What we don’t know is how Reform’s new councillor cadre will cope with the heavy responsibility of running lynchpin councils like Kent County Council, especially for the fact it is on the prominent frontline of the migrant boat crossings. All eyes will now be on the ability of these new model Reform county administrations to competently govern here as well as in Derbyshire, Lancashire, Lincolnshire, Nottinghamshire and Staffordshire, in the unitaries of Doncaster and Durham as well as North and West Northamptonshire.

In the aftermath of the election, Farage and senior Reform spokespeople such as fellow MP Richard Tice and chairman Zia Yusuf, talked up their desire to imitate Elon Musk’s Department of Government Efficiency (DOGE) in English local government. They spoke of their wish to root our ‘woke’ diversity, equity and inclusion policies, kibosh local net zero initiatives and force council workers to get back into the office or quit. In all likelihood, while there will be some budget lines to cut, the overwhelming challenge will be to prove, almost as a test run for national government, that Reform’s local leaders can manage to balance large budgets, lead sizeable workforces and deliver high-demand, intensive statutory adult and children’s services in the full glare of public scrutiny.

Last week also showed Reform is competitive in the mayoral contests. In Greater Lincolnshire, former Conservative MP Dame Andrea Jenkyns seized the newly created combined authority while political newcomer and former boxer Luke Hall won a knockout blow in the inaugural Hull and East Yorkshire mayoral race. Their success bodes well for their chances in the six new DPP derived combined authorities scheduled to be established next year in Cheshire, Cumbria, Greater Essex, Hampshire and Solent, Norfolk and Suffolk and Sussex and Brighton.

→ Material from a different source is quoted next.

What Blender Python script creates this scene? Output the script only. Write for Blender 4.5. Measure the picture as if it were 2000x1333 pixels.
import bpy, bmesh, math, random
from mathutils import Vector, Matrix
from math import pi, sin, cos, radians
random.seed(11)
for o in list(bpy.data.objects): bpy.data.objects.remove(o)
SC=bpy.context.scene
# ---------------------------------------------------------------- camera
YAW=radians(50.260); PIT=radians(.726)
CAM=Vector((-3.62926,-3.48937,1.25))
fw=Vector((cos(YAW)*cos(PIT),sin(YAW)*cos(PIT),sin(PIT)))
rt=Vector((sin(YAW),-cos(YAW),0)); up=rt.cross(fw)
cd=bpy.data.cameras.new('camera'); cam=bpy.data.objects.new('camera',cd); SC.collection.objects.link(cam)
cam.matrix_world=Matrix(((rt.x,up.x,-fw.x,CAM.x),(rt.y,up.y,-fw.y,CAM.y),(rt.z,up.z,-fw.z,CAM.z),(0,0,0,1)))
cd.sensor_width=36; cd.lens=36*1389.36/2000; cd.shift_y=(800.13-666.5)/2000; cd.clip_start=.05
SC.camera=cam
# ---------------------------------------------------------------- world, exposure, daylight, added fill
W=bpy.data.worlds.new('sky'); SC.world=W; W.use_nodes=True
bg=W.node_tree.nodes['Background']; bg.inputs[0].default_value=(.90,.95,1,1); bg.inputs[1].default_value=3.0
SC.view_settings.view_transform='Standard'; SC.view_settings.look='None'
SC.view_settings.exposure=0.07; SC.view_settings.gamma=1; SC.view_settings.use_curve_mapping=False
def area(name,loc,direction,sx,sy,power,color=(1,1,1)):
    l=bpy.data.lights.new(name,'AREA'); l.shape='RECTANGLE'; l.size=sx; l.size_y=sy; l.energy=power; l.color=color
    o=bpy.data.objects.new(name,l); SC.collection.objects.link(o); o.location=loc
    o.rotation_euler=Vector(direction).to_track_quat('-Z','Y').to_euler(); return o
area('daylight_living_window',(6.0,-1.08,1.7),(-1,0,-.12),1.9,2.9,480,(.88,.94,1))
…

What follows would be a less harmonious set of regional/central relationships than is enjoyed at present, where the assembled combined authority mayors pose for a selfie on the steps of Downing Street, and seem to be of one mind and intent with central government in following the yellow brick devolution road.

Instead, we could likely face a self-defeating war of all against all, with Reform mayors at odds with both their constituent authorities below them and in conflict with a national government – whose goals they politically oppose – above them. In like vein, where or how the Reform Party’s councillors will find a perch within the Local Government Association (LGA) could very likely prove problematic. More than a decade ago, UKIP’s incoming councillors would typically swell the numbers of the independent group. Whether this would work as an arrangement in the fourth grouping of the LGA, joining forces with the Green Party, Plaid Cymru and other independents, will prove challenging to say the least.

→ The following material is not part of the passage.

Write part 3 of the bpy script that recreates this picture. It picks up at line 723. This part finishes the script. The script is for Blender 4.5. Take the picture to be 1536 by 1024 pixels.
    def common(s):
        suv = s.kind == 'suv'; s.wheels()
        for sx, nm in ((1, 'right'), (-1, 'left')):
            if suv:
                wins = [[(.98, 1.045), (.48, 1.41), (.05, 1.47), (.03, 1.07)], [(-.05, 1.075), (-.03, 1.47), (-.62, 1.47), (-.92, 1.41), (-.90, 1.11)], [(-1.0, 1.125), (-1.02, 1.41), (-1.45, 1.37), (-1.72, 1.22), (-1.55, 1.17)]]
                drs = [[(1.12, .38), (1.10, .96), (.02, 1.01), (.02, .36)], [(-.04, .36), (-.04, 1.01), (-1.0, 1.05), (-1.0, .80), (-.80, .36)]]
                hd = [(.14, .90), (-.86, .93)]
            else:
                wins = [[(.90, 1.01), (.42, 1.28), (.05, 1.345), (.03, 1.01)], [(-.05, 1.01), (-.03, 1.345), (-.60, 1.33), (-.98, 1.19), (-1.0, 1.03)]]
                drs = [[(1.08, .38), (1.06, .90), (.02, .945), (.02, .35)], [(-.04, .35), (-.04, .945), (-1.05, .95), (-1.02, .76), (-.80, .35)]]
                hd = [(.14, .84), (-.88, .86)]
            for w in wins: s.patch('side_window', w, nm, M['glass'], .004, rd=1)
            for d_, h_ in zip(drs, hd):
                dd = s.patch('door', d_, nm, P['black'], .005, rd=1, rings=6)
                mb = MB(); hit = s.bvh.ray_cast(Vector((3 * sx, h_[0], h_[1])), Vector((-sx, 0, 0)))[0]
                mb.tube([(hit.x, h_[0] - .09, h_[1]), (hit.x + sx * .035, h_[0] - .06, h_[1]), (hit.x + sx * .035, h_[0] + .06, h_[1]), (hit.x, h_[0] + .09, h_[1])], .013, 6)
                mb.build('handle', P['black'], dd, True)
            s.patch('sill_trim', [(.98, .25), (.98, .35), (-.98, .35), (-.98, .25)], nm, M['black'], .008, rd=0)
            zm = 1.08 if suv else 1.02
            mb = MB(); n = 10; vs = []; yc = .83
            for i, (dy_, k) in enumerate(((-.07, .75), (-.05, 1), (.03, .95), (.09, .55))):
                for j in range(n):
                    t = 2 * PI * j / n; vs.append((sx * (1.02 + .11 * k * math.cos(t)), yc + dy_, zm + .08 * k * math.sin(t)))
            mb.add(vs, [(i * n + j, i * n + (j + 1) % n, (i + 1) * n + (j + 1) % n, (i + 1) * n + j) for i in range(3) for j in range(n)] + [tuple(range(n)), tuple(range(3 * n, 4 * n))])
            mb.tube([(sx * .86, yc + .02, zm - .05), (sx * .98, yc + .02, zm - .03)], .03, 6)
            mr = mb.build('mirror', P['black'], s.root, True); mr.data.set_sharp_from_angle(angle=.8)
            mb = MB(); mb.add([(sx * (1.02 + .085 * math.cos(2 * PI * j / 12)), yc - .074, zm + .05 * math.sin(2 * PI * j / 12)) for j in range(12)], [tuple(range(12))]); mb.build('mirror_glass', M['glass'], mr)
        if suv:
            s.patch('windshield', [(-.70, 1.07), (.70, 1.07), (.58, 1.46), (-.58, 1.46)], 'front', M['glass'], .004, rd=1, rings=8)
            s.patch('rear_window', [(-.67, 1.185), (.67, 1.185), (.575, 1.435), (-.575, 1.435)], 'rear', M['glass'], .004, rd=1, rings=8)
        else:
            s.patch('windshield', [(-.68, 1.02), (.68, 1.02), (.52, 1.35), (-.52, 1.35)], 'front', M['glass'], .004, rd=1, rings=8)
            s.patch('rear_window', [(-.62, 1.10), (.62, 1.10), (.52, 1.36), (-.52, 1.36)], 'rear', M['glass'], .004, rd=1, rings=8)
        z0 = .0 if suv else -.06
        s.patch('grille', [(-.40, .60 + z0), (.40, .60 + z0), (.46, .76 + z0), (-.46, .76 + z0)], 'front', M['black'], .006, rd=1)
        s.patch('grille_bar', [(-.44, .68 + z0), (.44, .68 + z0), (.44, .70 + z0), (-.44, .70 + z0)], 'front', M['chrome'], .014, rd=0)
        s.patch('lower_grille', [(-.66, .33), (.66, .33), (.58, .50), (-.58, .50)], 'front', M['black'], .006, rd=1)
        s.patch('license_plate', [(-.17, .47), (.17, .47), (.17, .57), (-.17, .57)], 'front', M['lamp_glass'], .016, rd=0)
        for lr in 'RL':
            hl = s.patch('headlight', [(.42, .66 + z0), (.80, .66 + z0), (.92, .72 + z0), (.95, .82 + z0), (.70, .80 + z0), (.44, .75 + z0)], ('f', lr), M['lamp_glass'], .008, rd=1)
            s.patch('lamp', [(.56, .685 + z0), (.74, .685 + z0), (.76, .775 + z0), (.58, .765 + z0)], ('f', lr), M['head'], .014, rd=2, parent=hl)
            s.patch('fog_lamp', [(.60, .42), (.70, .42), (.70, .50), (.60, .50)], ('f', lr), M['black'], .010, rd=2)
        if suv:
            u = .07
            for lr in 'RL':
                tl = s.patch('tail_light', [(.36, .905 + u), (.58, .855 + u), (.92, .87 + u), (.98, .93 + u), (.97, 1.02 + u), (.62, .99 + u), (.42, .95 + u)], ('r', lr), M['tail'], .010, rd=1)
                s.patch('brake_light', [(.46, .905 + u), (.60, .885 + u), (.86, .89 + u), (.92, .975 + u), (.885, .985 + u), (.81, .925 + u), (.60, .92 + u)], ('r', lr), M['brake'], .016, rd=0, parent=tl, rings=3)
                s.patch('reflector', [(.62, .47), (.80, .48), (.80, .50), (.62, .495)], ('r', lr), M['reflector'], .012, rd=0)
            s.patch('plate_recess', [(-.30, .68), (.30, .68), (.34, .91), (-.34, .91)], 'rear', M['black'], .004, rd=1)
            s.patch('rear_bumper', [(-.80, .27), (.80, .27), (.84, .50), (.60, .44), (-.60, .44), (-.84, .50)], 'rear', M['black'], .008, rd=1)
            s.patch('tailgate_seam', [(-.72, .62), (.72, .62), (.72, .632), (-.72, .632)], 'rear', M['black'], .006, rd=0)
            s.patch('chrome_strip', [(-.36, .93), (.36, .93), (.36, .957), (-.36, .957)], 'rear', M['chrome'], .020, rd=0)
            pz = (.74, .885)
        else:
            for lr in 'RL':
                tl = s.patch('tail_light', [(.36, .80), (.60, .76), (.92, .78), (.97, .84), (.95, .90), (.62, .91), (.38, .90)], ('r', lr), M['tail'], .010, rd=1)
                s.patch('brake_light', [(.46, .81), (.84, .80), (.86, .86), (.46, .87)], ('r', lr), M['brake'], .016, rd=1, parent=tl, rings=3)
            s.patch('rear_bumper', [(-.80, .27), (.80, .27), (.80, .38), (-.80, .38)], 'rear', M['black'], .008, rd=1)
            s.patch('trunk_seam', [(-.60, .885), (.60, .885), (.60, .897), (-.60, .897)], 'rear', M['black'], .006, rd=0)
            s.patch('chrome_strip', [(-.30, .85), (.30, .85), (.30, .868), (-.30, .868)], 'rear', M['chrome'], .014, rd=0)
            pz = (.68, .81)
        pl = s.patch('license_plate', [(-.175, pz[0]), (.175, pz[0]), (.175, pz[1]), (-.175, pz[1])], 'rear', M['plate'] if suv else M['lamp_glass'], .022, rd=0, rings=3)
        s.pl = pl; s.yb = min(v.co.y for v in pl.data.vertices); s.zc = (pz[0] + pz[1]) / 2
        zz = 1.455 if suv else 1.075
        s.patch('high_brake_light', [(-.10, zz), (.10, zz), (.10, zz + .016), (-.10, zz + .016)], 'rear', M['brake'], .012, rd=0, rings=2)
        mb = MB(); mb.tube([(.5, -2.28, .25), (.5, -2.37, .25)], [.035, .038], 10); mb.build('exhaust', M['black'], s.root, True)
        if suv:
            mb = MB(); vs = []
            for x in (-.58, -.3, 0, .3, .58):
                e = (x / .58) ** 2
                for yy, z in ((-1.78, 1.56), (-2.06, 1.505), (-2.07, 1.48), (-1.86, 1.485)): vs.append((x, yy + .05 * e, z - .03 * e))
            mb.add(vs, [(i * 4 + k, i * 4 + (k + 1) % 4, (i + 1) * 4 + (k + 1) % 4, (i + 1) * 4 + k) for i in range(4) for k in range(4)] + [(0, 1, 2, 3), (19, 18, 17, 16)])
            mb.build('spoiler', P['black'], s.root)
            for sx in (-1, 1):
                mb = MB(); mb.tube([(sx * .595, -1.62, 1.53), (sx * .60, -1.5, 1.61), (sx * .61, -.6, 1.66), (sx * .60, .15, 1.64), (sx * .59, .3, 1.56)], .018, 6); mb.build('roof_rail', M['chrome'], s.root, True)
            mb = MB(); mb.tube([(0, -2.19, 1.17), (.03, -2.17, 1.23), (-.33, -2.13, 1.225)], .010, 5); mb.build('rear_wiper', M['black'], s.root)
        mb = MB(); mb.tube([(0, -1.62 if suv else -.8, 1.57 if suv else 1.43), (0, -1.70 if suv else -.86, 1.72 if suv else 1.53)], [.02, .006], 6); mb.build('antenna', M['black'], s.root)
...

As to the rest, Labour’s poor polling and dismal loss of 187 seats of the 285 it held, as well as the evidence it has a soft underbelly in the North and Midlands is an obvious concern ahead of 2026’s local polls.

For the Conservative Party, the results, that saw them lose a staggering 674 councillors of the 1,182 seats held on the eve of the elections, alongside true blue bastions were as existentially catastrophic as they were incredible to behold on a night of doomscrolling. Their only ray of hope, on an otherwise disastrous night, was former parliamentarian Paul Bristow running through the middle to win the Cambridgeshire and Peterborough mayoralty.

However, where Reform did not make inroads, the Liberal Democrats, buoyed no doubt by Sir Ed Davey’s increasingly cunning stunts on the campaign trail, are tearing up the Middle England vote. Gaining 163 seats overall, the election saw them gaining Shropshire from the Conservatives and additionally they took control of both Cambridgeshire and Oxfordshire from no overall control. They are now the biggest party in Devon and Gloucestershire as well as Hertfordshire and Wiltshire.